Depuis l’invasion ukrainienne, la Russie fait face à de multiples sanctions économiques inédites imposées par les pays occidentaux. Le cours du rouble s’est violemment effondré et le pays risque, selon plusieurs observateurs, d’être très prochainement en défaut de paiement. Au bord d’une crise financière majeure, le Kremelin a récemment décidé d’inclure dans sa stratégie de négociations le nucléaire iranien. Au moment où le Quai d’Orsay a fait savoir qu’un accord serait « imminent » à Vienne, Vladimir Poutine a exigé des garanties américaines afin que les sanctions imposées à Moscou, suite à  l’invasion, ne devront pas affecter sa coopération économique avec Téhéran.

Moscou est, depuis plusieurs jours, sanctionnée, boycottée puis exclue de nombreuses instances majeures. En revanche, s’il est une organisation internationale où la Russie a encore toute sa place, malgré la guerre menée en Ukraine, c’est justement dans les pourparlers sur le nucléaire iranien qui, par conséquent, devient un levier d’influence redoutable pour Vladimir Poutine. Outre la dépendance gazière et pétrolière des pays occidentaux, les russes ont parfaitement conscience que, de par leurs liens privilégiés avec les iraniens, leur rôle est à la fois crucial et incontournable dans l’aboutissement, tant espéré par l’Occident, des accords de Vienne.
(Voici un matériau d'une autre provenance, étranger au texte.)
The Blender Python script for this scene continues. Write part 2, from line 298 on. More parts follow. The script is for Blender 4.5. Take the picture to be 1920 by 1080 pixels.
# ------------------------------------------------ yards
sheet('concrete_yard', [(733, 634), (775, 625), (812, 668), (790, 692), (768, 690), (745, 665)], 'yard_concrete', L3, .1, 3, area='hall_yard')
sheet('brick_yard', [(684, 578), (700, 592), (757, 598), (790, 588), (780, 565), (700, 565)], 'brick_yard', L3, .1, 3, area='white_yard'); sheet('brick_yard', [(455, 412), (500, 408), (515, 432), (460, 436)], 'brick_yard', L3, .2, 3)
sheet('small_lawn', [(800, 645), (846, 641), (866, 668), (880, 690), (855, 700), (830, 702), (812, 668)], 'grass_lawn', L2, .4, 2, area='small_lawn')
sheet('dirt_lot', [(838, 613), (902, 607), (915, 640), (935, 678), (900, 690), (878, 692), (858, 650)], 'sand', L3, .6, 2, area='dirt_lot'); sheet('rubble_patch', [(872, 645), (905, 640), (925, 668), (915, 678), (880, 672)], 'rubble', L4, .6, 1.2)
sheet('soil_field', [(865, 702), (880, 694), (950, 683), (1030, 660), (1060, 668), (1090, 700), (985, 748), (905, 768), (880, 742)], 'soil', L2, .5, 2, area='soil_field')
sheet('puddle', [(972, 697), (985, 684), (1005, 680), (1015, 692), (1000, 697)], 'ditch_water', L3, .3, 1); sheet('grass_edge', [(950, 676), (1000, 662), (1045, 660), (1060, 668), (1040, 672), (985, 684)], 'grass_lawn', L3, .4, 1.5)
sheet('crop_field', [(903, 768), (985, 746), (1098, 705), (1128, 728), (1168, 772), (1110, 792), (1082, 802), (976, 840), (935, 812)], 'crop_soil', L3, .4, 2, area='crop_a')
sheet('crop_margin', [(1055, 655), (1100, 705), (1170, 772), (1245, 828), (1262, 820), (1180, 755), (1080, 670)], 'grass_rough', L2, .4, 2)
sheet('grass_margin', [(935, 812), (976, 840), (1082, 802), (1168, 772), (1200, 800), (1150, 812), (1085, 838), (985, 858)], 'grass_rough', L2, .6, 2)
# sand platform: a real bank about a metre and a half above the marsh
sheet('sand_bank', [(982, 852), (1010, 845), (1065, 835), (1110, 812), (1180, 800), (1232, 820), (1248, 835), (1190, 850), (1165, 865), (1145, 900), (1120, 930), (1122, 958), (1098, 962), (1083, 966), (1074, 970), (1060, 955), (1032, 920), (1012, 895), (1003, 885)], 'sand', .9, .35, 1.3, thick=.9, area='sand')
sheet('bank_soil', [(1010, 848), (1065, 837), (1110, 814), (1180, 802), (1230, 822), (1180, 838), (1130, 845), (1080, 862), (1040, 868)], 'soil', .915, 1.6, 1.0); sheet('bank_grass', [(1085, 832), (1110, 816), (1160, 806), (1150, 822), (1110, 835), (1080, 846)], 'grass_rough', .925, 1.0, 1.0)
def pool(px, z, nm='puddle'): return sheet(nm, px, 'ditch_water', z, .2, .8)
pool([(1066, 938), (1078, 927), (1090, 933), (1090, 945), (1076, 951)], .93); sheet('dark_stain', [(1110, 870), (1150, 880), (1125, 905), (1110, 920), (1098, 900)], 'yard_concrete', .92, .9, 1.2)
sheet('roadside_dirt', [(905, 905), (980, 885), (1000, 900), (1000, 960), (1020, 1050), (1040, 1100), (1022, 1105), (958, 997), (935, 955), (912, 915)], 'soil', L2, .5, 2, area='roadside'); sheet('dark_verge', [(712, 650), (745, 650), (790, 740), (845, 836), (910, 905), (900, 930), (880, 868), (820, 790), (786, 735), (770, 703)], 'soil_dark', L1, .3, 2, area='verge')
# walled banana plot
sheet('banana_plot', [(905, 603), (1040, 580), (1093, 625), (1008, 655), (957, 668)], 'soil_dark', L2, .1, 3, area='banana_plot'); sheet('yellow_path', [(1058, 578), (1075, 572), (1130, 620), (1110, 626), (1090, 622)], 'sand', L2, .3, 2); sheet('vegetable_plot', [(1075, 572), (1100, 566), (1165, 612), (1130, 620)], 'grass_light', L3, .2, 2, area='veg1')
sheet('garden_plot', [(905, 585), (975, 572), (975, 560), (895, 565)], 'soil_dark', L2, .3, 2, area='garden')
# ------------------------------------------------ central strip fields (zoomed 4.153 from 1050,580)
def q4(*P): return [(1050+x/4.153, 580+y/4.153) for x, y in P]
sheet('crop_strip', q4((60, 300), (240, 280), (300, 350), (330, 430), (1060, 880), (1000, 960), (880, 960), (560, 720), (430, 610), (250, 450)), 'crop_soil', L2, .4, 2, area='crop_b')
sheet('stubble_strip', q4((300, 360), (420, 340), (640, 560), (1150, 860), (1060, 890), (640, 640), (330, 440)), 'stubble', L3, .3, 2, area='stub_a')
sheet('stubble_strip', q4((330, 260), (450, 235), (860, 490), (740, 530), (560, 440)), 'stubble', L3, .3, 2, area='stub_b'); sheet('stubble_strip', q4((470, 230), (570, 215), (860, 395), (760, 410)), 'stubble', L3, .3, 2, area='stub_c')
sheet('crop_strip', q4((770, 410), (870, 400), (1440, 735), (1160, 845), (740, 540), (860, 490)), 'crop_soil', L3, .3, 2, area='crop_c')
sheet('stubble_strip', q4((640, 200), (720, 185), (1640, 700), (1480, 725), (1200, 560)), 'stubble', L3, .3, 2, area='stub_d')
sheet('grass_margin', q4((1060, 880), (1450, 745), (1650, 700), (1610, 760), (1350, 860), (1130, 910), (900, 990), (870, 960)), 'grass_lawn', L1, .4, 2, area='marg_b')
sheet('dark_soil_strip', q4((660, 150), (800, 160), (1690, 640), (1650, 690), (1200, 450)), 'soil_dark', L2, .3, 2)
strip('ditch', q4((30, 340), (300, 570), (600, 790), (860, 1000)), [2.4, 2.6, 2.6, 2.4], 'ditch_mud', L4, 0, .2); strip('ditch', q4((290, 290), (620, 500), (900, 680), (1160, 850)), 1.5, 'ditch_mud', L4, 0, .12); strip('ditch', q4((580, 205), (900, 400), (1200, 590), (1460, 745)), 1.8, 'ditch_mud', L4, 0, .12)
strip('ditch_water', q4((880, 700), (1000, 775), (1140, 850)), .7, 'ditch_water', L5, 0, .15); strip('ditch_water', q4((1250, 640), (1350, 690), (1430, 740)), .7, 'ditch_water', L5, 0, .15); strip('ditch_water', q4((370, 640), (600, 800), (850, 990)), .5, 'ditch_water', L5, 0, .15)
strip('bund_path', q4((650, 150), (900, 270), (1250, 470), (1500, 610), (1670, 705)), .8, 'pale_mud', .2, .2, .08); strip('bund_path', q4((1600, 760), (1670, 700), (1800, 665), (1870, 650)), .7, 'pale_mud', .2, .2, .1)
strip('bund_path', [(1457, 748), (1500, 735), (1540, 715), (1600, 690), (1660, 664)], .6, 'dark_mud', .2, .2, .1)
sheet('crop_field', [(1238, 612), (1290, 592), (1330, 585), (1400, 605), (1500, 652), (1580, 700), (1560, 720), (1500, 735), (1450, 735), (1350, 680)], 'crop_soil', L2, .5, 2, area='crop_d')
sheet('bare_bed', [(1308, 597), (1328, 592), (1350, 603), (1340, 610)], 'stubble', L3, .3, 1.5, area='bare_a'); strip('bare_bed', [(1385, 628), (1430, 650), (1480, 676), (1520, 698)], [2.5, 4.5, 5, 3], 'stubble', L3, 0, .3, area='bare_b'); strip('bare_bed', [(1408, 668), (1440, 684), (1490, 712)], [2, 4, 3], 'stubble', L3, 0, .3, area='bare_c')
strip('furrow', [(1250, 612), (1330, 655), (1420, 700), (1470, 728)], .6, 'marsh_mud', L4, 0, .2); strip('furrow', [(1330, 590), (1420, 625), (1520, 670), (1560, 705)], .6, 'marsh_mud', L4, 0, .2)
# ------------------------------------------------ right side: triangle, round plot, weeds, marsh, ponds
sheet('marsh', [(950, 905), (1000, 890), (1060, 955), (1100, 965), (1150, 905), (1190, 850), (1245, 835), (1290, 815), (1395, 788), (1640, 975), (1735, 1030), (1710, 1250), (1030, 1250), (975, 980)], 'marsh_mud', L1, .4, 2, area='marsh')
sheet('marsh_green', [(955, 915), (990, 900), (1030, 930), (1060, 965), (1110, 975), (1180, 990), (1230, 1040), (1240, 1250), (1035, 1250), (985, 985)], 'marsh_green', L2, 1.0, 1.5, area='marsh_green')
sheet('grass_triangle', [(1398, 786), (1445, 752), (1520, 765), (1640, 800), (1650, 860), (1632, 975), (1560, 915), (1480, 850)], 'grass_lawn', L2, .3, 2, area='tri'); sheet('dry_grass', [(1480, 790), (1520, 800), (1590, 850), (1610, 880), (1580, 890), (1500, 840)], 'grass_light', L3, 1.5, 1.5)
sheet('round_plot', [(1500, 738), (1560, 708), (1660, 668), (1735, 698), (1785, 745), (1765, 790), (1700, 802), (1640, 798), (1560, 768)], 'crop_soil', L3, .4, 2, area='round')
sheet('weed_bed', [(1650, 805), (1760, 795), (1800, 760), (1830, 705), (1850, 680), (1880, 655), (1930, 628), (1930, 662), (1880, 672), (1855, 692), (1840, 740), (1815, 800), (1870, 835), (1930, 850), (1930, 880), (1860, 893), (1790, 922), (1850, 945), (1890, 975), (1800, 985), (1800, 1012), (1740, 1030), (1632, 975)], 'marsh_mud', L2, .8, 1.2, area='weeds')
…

Le porte-parole de la diplomatie américaine, Ned Price, a récemment déclaré que l’accord de Vienne pourrait encore être sauvé malgré la guerre en Ukraine. Les nouvelles sanctions contre la Russie n’ont, selon lui, « strictement rien à voir » avec les négociations sur le nucléaire iranien. Cependant, en cas de confrontation militaire entre l’OTAN et les forces russes, la réalité géopolitique d’une crise qui pourrait donner lieu à une catastrophe humanitaire impose un regard complétement aux antipodes de la position américaine. D’ailleurs, dans son dernier discours public, Ali Khamenei a imputé la responsabilité de la guerre ukrainienne aux États-Unis et à l’Occident. Si cette position était assez prévisible, elle pourrait définitivement mettre à mal les accords de Vienne.